Named after the largest city in the Carpathian Mountains, the Kolomejka is dominated by the intricate footwork stamped in time to energetic music. The music that energizes this dance is probably the most recognizable Ukrainian melody in the world. Fast-paced and filled with violin trills, it moves at break neck speed and keeps even the nimblest of performers challenged. The costumes consist of, for men, black boots, white or beige trousers, a sash, an embroidered shirt, an ornate jacket and a hat that looks much like a fedora. For women, black boots, a skirt (embroidered in either orange or brown), a sash and an embroidered blouse. Although much of the dance is performed as a group, performers will break off into pairs or solo artists will take centre stage to display their talents.

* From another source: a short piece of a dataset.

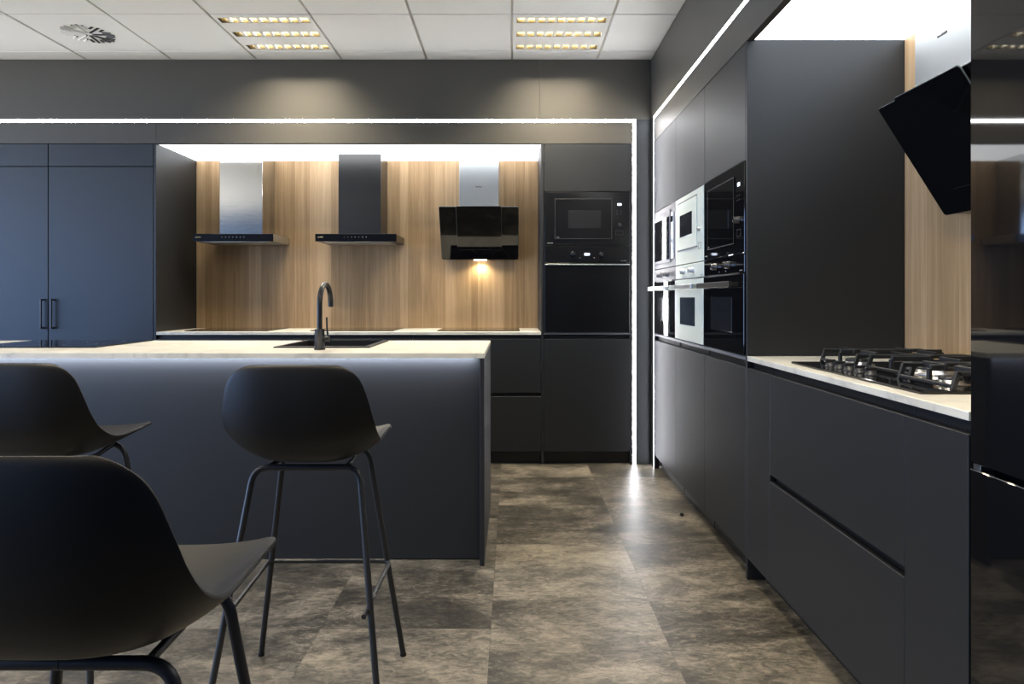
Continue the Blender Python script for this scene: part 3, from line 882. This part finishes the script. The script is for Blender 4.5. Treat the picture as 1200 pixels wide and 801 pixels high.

The male fire dance. The music alone will make your hairs stand up on end. Dressed in red boots, baggy red pants, an embroidered shirt, a black jacket and a hat, the men enter slowly, as if approaching a fire. A trumpet call summons the performers to gather round and join shoulders. Slowly at first, they sway in time to the music. They take their first steps as the music begins to speed up. Before you know it, the circle of men are spinning at what seems to be an uncontrollable pace and interminttantly stamping, kicking, and jumping in unison. If the dance troupe is large enough the men will sometimes make a tower, usually two stories high, but sometimes three. Unlike the dances above, this dance is rarely performed and is a real treat to see.

Letter to the Sultan

Probably the most amusing and entertaining Ukrainian dance would be based off of a famous painting titled The Zaporozhian Cossacks Write a Letter to the Turkish Sultan (1880–91) by Ilia Repin. The painting itself depicts a group of kozaks responding in writing to the Turkish sultan's request for them to submit to him. They can't believe the audacity of the sultan and so, in one grand manner, get together to compose a response. The story unfolds and the cossacks get carried away, challenging each other with swords and other feats of strength. The merriment ends with a perfect written response to the sultan: "*$&*# ($%^*@ NO!"